Po raz pierwszy w Mysłowicach obchodzono Dzień Świętego Marcina, patrona wielu zawodów, m.in. kapeluszników, kowali, krawców, tkaczy, podróżników, żołnierzy, a nawet żebraków.
Obchody ku czci tego świętego zorganizowano w piątek w Dziećkowicach. Tłumy dzieci, wraz z rodzicami, z tej i okolicznych dzielnic miasta przeszły w orszaku, niosąc kolorowe lampiony. Trasa wiodła z remizy OSP do filii Mysłowickiego Ośrodka Kultury przy kościele Wszystkich Świętych, gdzie odbyła się dalsza „Marcinowa” zabawa. Jej inicjatorkami były Sylwia Bobek i Celina Nierodkiewicz.
Orszak na koniu prowadził św.

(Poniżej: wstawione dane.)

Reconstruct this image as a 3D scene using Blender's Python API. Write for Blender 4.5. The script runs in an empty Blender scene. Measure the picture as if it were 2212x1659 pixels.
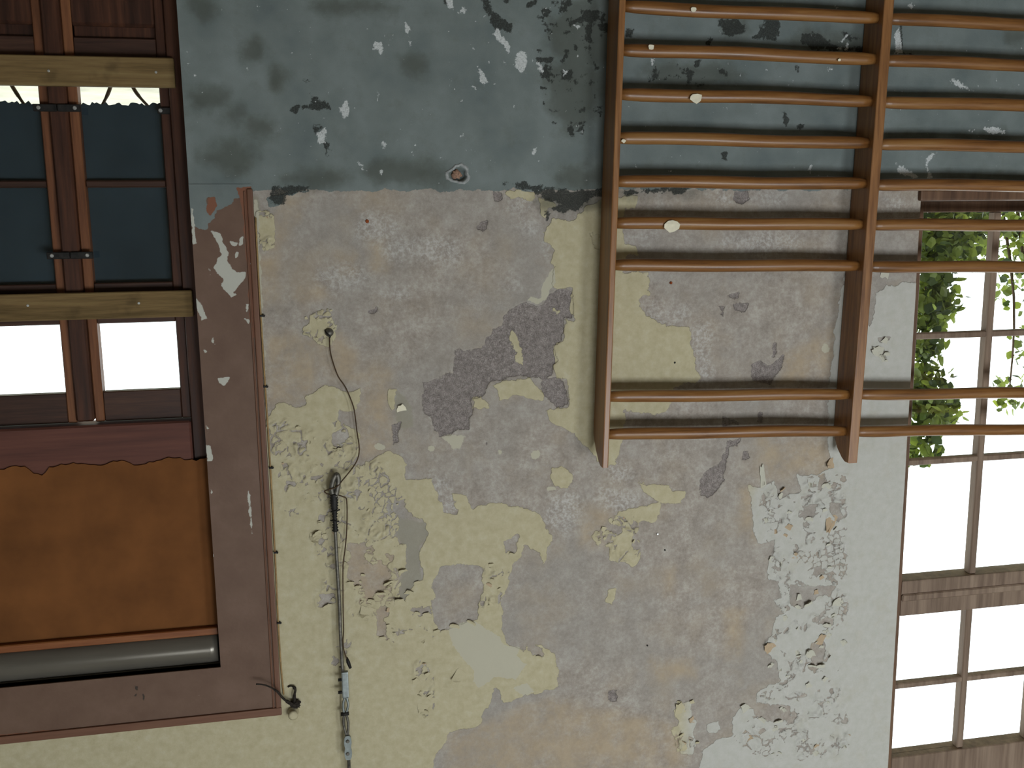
import bpy, bmesh, math, random
import numpy as np
from mathutils import Matrix, Vector

scene = bpy.context.scene
COL = scene.collection
random.seed(7)

# ------------------------------------------------------------------ camera
# The photograph is held upside down: the room is built upright and the camera is rolled by half a turn.
F_PX, CX, CY = 2025.0, 1106.0, 829.5
_up = np.array([143.0, 12206.0, F_PX]); _up /= np.linalg.norm(_up)
_e1 = np.array([10694.0, -460.0, F_PX]); _e1 -= _up * (_e1 @ _up); _e1 /= np.linalg.norm(_e1)
AX, AZ = -_e1, _up
AY = np.cross(AZ, AX)
RW = np.stack([AX, AY, AZ])                      # camera frame (right, down, forward) -> room frame
CAM = np.array([0.0, -3.1, 1.6])

cam_data = bpy.data.cameras.new('camera')
cam_data.sensor_width = 36.0
cam_data.lens = F_PX / 2212.0 * 36.0
cam_data.clip_start = 0.05
cam_data.clip_end = 200
cam = bpy.data.objects.new('camera', cam_data)
COL.objects.link(cam)
_r, _d, _f = RW[:, 0], RW[:, 1], RW[:, 2]
cam.matrix_world = Matrix(((_r[0], -_d[0], -_f[0], CAM[0]), (_r[1], -_d[1], -_f[1], CAM[1]),
                           (_r[2], -_d[2], -_f[2], CAM[2]), (0, 0, 0, 1)))
scene.camera = cam

# ------------------------------------------------------------------ daylight and exposure
world = bpy.data.worlds.new('daylight')
scene.world = world
world.use_nodes = True
_bg = world.node_tree.nodes['Background']
_bg.inputs['Color'].default_value = (0.90, 0.96, 1.0, 1)
_bg.inputs['Strength'].default_value = 3.2

WIN_X = (-3.9, -1.6, 0.9)                        # the tall windows of the opposite wall
BACK_Y = -6.0
for wx in WIN_X:
    ld = bpy.data.lights.new('window_daylight', 'AREA')
    ld.shape = 'RECTANGLE'
    ld.size, ld.size_y = 1.25, 1.7
    ld.energy = {-3.9: 118, -1.6: 129, 0.9: 10}[wx]
    ld.color = (0.90, 0.97, 1.02)
    lo = bpy.data.objects.new('window_daylight', ld)
    COL.objects.link(lo)
    lo.location = (wx, BACK_Y + 0.02, 3.75)
    lo.rotation_euler = (math.radians(90 - 8), 0, 0)   # shines into the room, a little downwards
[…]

Marcin, jako rzymski żołnierz zakuty w zbroję. Towarzyszył mu strażak Sławomir Kuśmierz i wicemistrzyni Europy w damskim siodle, instruktorka jazdy konnej Agnieszka Kuśmierz z miejscowej stadniny koni „Arabka”. Tłumy uczestników prowadziły też strażackie wozy z OSP Dziećkowice.
W rolę św. Marcina wcielił się Radek Myszka, uczestnik koła teatralnego działającego przy MOK Mysłowice.
Święty Marcin urodził się w rodzinie żołnierza - poganina. W wieku 15 lat został rzymskim żołnierzem, stał się chrześcijaninem i zwolnił się z wojska. Został pustelnikiem, a potem biskupem Tours.
Święty znany jest z tego, że podzielił się z biedakiem swoim żołnierskim płaszczem. Po śnie, w którym zobaczył Jezusa odzianego w jego skrawek płaszcza, Marcin przyjął chrzest i wystąpił z wojska. Uznał, że udział w wojnach nie zgadza się z chrześcijańskimi zasadami.
Wiódł życie pustelnicze, gromadząc wokół innych. Założył m.in. klasztor w Ligugé, pierwszy w Galii. Jego dobroć niosła się szerokim echem, co docenili zwierzchnicy, mianując go biskupem.
Historię o św. Marcinie opowiedziała uczestnikom marszu przy płonącym ognisku pani Bajka (Maryla Gonera). Mówiła, jak to Marcin, który miał zostać biskupem, nie chciał żadnych zaszczytów. Jak ukrył się gdzieś w pobliżu gęsiarni. Gęsi podniosły jednak wrzask, którym zwróciły uwagę na ukrywającego się tam przyszłego dostojnika. W ten sposób Marcin został biskupem, a zwykłe gęsi przeszły do historii. Przy okazji zostały ukarane za swoje gęgalstwo, stając się głównym... daniem w dzień świętego Marcina, czyli 11 listopada. Ze świętem wiąże się też wiele przysłów, choćby takie, jak: "Na dzień świętego Marcina lepsza gęś niż zwierzyna".
Na świętego Marcina poza gęsiną są też słodkie rogale. Takimi rogalami, upieczonymi przez seniorki, częstowano wszystkich, którzy wzięli udział w marszu i którzy wysłuchali opowieści o biskupie z Tours.